Hence, from this rather pronouncedly elongated geography, the Island got
its Identity-label for being “Long.”
Getting off the LIE at Exit 36, you’d make a left turn
at the first traffic light to head north on Searingtown Road which eventually transformed
itself into Port Washington Blvd. on entering the town proper. You should count seven traffic lights on Port
Washington Blvd. The seventh house from
the seventh traffic light was the house I lived in for almost a decade. This seven and seven part of the route made
it more fun to give driving directions to occasional visitors. It made it much easier to remember, to boot.
Pursuing flippancy untempered with an iota of common
sense can easily usher in the realm of the ridiculous. I contend this was not the case in this
project. But you should be the
judge. To paraphrase Fox News: I narrate,
you decide; and do whatever you please with your verdict. So here goes.
One rule of thumb governing economic reality in Long
Island is that the closer you are to New York City, the higher is the cost of
living. It stood to reason that I needed
to move further away from Manhattan to cope with my new economic normal. Moving too far out east would intrude into
the domain of the rich and famous in the high and mighty Hamptons. Flipping the digits for LIE Exit 36 yielded
Exit 63, ten exits short of the eastern end of the expressway.

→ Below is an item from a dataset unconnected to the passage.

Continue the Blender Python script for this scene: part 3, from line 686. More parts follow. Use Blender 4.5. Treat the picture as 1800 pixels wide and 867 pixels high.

So I drove up to Exit 63, turned north at the first
light and counted seven traffic lights after getting off the LIE. I was on County Route 83 (CR83) which connected
the town of Patchogue to Mt. Sinai, hence the name Patchogue-Mt Sinai Road,
a.k.a, North Ocean Avenue. I found myself in the middle of central Suffolk
County. Hereabouts, there simply is not
any one town large enough to need or have seven traffic lights in it.
So at the seventh light on CR83 I turned left and took
the first right onto Howe Road. Why I
turned left instead of right on Old Towne Road was a no brainer. Old Towne Road intersected with CR83 at an
approximately 30-degree or so angle.
Turning right was in the backwards direction of where I was heading,
completely contrary to my quest for going forward.
At the first right turn off of Howe Road was Howe Court
where a “for sale” sign was prominently displayed on the front yard of 7 Howe
Court, the very head of the court, with the phone number of the realtor
marketing the property, standing out in bold typeface.
At first blush I was not overly impressed with the
property. It was dominant as the only
non-ranch structure in the court. I
however found the rooms too small by design and the windows too short and
narrow, reminiscent of a pigeon’s perch.
The off ground pool in the back yard was more of an addition to the junk
that needed to be cleared off the property than an augmentation to its
valuation.
But both my daughter and son-in-law were excited at the
prospect of putting their renovation ideas to flourish. Apparently, they had earlier bookmarked the
property in the internet into their short list of acquisition candidates. So being at the short end of our ropes
financially, my wife and I just went along for the ride and let the younger
generation took unbridled latitude of their moment in the sun.
They promptly widened the main structure by a shade
more than a yard. All the windows were
redesigned to sport a French Provençal ambience. The pool structure in the backyard was
completely demolished and landfilled.
And a new in-ground pool was dug in the heretofore unused and wooded
part of the property. A gas-fired
charcoal barbecue stove and a child’s play shed with slides completed the
backyard additions.
Inside the main structure, a fully finished basement
with separate access from the backyard independent of those of the main house
promises the prospect of separate living quarters with adequate privacy.
Thus it came to pass that by the time the National U.S.
Golf Open was first held in Long Island (Bethpage Black) in June of 2002, we
were fully relocated into this neck of the woods. It was only until then that I realized the levels
and dimensions of the irony that the Jihadist Attack of 11-Sep-2001 had imposed
on my life. It was not until much later
that I mustered the fortitude to count the ways, to wit:
1.
I ended up living in Long Island because I
deliberately refused to deal with the Arabs yet the acts of Arab terrorists
sent me further into the heart of Long Island to better survive the disarray
from 9/11.
2.
The 9/11 adversity had brought my extended
family closer together under one roof.
Pre-9/11 Marek, Krystyna and I lived in Long Island while Renata,
Robert, and Nikki resided in Jersey City.
3.
Pre-9/11
I used to take pride in having my abode associated with a great American
patriarch’s name. Post-9/11 my abode has
become associated with the name of his arch-enemy. I content myself in seeking solace with the Vito Corleone formula that in
order to make your victories more triumphant it pays to elevate the stature of
your enemies with some degree of honor and respectability.
Ironically,
enough it’s on the last count that I deem the reversal of my fortunes due to
9/11 to be consummate and irrevocable.
Although admittedly intangible, it was on this score that the ramifications
were most far-reaching and imposed a longer-lasting impact on the soul.
This is my first attempt to commit in writing an account of how the events of 11-Sep-2001 radically altered the trajectory of my career in more ways than I bargained for. Enjoy the ride if you can. Don't shoot the messenger if you don't like the message.